— Begin Provided material —

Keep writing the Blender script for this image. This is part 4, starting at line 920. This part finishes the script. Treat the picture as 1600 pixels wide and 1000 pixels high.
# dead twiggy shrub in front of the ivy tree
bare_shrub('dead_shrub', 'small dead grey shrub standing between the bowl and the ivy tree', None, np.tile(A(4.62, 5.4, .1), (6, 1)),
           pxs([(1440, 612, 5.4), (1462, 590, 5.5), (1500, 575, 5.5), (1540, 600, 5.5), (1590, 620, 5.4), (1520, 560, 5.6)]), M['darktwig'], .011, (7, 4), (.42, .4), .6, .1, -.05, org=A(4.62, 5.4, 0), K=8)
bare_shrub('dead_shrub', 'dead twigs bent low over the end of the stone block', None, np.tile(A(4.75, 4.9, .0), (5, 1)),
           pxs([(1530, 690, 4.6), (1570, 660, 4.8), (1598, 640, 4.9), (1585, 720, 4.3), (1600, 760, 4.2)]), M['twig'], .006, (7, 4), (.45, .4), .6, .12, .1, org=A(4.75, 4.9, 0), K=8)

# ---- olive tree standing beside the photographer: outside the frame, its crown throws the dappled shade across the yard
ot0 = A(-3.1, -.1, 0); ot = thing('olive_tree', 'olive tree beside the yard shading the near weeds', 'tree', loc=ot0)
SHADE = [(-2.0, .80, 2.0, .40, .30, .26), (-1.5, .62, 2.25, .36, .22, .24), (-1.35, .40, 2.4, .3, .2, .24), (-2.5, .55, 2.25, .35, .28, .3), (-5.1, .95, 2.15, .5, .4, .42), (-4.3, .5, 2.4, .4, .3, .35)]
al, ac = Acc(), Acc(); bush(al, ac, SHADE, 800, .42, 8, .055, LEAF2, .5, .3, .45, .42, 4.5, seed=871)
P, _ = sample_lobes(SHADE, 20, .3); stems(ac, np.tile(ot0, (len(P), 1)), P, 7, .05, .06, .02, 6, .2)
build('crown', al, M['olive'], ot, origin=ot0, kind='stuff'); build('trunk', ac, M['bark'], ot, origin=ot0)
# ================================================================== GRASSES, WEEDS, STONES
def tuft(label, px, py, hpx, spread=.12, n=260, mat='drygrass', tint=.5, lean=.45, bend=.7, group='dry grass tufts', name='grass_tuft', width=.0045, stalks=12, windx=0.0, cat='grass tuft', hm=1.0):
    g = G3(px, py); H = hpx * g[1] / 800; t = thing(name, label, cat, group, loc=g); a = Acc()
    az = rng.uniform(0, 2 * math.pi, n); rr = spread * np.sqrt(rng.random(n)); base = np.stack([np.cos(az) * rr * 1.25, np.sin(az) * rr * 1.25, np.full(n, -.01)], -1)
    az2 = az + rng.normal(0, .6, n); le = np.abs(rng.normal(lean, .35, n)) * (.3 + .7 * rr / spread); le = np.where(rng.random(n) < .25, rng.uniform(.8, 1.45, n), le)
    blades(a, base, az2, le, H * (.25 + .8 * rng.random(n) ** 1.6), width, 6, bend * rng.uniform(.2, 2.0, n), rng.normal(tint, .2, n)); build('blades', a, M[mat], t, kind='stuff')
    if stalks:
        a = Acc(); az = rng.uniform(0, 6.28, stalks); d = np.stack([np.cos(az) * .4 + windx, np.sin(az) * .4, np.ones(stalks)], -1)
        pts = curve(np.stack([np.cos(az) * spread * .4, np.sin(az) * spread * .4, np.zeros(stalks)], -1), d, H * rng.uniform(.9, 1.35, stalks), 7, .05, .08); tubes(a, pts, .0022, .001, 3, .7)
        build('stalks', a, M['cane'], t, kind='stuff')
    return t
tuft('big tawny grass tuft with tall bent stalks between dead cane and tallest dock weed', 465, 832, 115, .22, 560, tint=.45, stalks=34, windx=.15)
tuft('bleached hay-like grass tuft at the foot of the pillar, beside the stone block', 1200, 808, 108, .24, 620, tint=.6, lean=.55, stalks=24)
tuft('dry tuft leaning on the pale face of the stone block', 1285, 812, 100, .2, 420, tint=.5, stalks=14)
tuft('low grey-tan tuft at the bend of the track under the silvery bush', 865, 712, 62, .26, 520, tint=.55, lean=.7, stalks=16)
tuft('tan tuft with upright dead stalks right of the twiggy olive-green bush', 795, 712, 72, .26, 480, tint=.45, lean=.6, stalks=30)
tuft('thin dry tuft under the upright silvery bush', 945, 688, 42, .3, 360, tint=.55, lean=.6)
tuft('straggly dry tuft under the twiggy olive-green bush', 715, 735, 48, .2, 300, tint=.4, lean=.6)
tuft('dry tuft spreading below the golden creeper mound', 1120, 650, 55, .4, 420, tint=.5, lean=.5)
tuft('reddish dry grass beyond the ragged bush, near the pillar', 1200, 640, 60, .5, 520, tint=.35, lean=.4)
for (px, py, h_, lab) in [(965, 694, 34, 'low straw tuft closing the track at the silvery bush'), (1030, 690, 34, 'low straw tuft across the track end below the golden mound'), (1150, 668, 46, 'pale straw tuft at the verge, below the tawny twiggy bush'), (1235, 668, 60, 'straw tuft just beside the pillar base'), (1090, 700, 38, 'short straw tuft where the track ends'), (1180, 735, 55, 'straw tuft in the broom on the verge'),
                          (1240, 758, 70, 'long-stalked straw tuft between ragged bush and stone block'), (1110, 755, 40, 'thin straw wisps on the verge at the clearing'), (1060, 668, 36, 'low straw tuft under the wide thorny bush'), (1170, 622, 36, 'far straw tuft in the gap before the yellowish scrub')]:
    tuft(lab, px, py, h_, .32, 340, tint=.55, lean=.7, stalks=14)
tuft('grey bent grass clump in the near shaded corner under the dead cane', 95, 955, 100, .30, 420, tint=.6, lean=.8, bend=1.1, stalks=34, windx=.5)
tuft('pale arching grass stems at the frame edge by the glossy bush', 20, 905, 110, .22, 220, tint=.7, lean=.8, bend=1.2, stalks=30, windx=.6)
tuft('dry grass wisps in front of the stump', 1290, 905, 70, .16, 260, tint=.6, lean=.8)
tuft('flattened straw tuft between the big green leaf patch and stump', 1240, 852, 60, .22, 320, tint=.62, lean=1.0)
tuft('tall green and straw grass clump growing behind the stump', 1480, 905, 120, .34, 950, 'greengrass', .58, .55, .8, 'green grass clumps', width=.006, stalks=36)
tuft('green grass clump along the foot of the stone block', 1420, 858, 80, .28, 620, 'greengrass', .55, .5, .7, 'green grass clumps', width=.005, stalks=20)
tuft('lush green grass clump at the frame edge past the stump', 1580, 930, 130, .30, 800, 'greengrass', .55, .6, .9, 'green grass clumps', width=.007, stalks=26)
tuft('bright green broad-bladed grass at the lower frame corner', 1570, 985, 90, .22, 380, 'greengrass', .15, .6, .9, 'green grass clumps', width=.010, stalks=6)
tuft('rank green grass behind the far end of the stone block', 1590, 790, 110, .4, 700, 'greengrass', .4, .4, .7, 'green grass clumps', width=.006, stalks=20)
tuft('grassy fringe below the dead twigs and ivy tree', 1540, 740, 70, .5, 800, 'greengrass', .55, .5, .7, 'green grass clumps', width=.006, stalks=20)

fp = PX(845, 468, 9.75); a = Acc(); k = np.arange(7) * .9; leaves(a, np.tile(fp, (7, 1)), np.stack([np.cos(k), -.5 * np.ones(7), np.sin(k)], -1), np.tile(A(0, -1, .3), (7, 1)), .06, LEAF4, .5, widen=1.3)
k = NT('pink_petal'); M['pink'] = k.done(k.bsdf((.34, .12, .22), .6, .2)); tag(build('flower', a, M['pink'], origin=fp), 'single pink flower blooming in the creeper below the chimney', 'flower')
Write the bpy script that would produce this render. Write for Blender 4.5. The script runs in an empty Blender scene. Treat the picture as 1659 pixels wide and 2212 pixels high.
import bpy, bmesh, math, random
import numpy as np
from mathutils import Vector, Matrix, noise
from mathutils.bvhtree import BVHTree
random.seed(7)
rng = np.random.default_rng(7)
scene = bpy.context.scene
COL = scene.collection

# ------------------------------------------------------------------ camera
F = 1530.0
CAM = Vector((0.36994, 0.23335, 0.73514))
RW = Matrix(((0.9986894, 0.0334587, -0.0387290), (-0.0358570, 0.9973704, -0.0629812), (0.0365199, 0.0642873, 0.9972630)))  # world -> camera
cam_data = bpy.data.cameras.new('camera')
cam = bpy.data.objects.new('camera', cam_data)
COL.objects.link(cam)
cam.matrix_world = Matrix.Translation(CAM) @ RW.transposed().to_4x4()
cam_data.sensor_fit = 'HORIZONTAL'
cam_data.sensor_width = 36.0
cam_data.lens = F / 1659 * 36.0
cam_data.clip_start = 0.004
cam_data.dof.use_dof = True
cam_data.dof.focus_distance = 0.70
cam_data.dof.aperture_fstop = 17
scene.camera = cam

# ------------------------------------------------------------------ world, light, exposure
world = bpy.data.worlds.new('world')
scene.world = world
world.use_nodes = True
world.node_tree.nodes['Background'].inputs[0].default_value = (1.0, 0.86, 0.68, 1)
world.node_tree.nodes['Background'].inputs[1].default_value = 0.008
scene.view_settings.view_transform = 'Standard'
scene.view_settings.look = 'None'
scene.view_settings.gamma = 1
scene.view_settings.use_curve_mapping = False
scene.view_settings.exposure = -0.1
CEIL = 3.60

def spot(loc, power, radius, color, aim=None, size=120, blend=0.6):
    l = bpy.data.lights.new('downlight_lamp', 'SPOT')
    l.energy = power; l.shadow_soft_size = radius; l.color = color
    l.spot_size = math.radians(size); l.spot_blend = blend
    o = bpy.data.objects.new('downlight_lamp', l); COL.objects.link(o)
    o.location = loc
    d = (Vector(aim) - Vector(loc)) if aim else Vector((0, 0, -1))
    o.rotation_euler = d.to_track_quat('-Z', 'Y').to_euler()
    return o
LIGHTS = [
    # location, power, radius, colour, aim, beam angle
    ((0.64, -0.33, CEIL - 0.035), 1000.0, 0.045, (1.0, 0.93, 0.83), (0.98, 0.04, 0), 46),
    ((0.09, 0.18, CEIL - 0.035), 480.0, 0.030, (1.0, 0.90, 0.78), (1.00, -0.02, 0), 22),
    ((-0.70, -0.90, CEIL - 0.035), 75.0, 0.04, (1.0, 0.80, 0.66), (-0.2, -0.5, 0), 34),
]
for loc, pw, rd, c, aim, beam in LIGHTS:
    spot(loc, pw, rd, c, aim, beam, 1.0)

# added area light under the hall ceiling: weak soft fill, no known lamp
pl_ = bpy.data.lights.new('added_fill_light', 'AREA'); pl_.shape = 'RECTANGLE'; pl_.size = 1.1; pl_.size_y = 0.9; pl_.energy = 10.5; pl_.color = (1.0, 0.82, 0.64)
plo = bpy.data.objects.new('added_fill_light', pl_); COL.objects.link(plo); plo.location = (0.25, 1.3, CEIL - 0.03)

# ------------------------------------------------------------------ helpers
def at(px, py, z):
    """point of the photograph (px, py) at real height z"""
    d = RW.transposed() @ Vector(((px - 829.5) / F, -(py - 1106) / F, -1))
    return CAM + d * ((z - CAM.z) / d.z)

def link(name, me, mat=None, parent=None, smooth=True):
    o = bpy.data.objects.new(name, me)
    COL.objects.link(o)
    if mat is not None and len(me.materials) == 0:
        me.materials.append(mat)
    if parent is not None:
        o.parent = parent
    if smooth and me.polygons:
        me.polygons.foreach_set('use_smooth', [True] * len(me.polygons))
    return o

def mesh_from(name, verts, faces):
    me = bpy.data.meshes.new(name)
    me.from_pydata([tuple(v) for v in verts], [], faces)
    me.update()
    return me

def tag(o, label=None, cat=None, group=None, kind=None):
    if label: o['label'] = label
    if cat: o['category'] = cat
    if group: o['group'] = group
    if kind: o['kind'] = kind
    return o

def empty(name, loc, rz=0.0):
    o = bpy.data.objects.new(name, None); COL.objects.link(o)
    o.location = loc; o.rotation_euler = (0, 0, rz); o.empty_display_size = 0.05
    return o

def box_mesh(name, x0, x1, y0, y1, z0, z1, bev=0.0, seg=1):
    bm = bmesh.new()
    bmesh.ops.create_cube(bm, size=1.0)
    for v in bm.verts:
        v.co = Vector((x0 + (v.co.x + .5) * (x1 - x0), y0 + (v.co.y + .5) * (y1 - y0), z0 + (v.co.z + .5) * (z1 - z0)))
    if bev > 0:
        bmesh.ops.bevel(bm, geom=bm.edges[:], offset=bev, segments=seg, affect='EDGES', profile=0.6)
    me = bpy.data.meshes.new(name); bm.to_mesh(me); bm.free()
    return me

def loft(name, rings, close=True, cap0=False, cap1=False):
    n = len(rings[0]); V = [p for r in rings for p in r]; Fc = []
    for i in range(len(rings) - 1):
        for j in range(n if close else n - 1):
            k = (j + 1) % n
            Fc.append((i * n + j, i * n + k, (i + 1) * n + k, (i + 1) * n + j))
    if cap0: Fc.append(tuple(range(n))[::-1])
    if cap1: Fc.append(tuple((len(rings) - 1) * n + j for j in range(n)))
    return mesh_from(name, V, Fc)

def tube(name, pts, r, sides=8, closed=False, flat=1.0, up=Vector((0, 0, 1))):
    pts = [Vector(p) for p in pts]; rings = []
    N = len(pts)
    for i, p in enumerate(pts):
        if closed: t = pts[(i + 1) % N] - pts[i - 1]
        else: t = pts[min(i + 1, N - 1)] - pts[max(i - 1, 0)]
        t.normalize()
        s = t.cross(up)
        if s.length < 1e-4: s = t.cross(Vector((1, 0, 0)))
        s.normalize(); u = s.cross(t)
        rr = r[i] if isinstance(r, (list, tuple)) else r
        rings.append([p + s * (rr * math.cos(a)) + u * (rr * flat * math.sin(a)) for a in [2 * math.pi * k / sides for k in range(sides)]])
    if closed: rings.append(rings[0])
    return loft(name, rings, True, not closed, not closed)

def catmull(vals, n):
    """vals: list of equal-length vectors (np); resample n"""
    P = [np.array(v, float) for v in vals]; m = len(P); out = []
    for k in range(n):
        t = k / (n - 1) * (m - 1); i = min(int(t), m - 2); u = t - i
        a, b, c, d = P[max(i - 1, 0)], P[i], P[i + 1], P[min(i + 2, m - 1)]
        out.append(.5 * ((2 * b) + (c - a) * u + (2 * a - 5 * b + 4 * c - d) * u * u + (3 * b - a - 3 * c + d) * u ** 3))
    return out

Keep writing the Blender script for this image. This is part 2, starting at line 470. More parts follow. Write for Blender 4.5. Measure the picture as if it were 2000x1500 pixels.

— End Provided material —

Exercise objective
From the records above, transcribe without alteration every line from the one with "Write the bpy" to the one with "COL = scene.collection", inclusive.

Full solution
Write the bpy script that would produce this render. Write for Blender 4.5. The script runs in an empty Blender scene. Treat the picture as 1659 pixels wide and 2212 pixels high.
import bpy, bmesh, math, random
import numpy as np
from mathutils import Vector, Matrix, noise
from mathutils.bvhtree import BVHTree
random.seed(7)
rng = np.random.default_rng(7)
scene = bpy.context.scene
COL = scene.collection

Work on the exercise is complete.